Nolen gets a rare chance to play the blues with James Brown’s band, 1981.

The career of guitarist Jimmy Nolen can be divided into two parts, the first as an R&B and rock’n’roll guitarist, best known for his stint with The Johnny Otis Show (1957-59), and as a solo artist, and a second part spent playing behind James Brown where his style changed, starting with James Brown’s recording of Out Of Sight (1965), when Nolen developed a new style of playing, using the guitar as a percussion instrument, loosely barring an A chord, and whacking away it it, it was a style which he’d play for the rest of his life. Literally, he played that A chord for the rest of his life. It was from this latter style he got his nickname “Chank”, which was the sound he made hitting that chord. It was this later part of his career for which he is often celebrated, having virtually invented the funk style of guitar playing, but today, we, make that I, shall survey the early part of his career, since no one else seems to care much about it.

James Nolen was born in Oklahoma City in 1934, he began playing violin as a kid, and influenced by blues giant T-Bone Walker got himself a cheap Harmony guitar and taught himself to play the blues. Jimmy Wilson, best remembered for the minor hit Tin Pan Alley, spotted him playing in Tulsa and hired him, bringing him to Los Angeles.
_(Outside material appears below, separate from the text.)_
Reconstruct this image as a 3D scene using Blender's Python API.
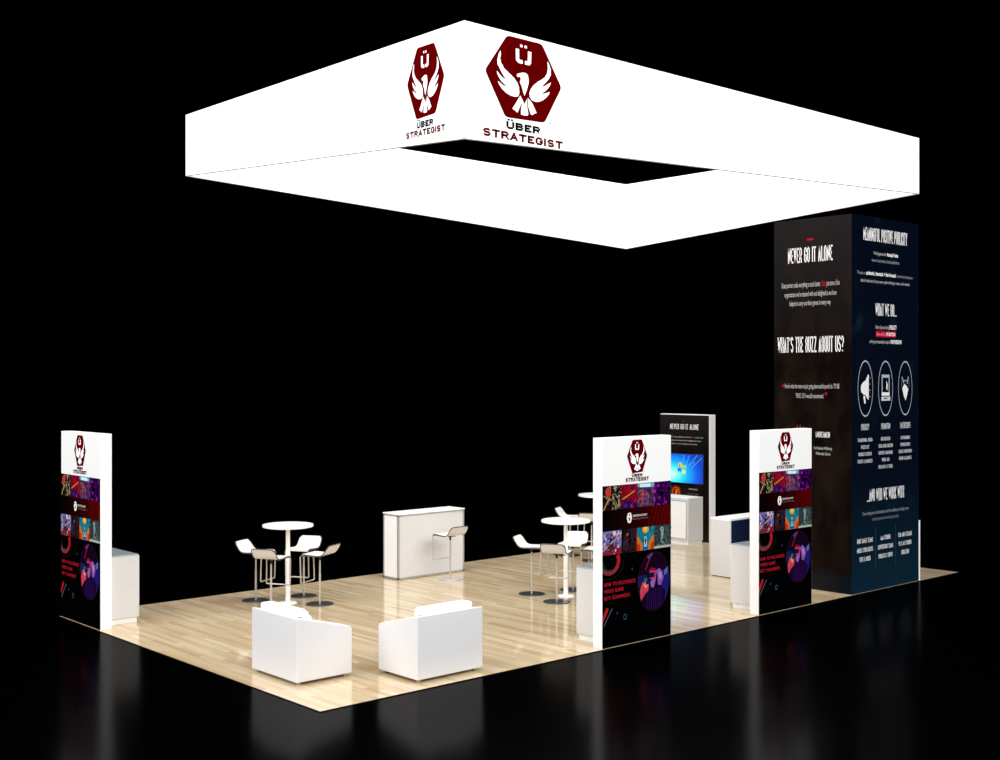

In L.A. he played with local R&B acts like Monte Easter, with whom he made his recording debut appearing on the Aladdin disc Blues In The Evening b/w New Orleans Hop (there’s a copy on Ebay right now, minimum bid $200), and also with sax honker Chuck Higgins, rocking away in fine style on his Dootone sides like Wetback Hop, The Rooster, Oh Yeah and Lookin’ For My Baby. He recorded his first single for the local Elko label (it was later leased to Imperial) in 1955- Slow Freight Back Home b/w Let’s Try It Again, the b-side being his debut as a vocalist. Another disc issued on Elko– Strangest Blues b/w I Used To Love A Woman under Nolen’s name is actually by Jimmy Wilson according to the latest edition of The Blues Discography 1943-1970 (Les Fancourt and Bob McGrath, Eyeball Productions, 2007) He also cut some excellent sides for Federal in two sessions held in 1956. Between 1956 and 1957, Federal issued five Jimmy Nolen singles- I Can’t Stand You No More b/w You’ve Been Goofing, Strollin With Nolen b/w After Hours (this is the version sighted by Roy Buchanan as his main inspiration, he would go on to record it several times, always using Nolen’s arrangement as the template), Strawberry Jam b/w The Lost Train, Move On Down The Line b/w The Way You Do and It Hurts Me So b/w How Fine Can You Be. These sides leave no doubt that he was an passable singer and better than average songwriter, but it was as a guitarist that he really stood out as a truly original stylist. Charly re-issued all his Federal recordings (with alternate takes) on the CD Scratchin’ along with seminal sides by Pete “Guitar” Lewis and Cal Green (of the Midnighters) in ’91 (CD 268).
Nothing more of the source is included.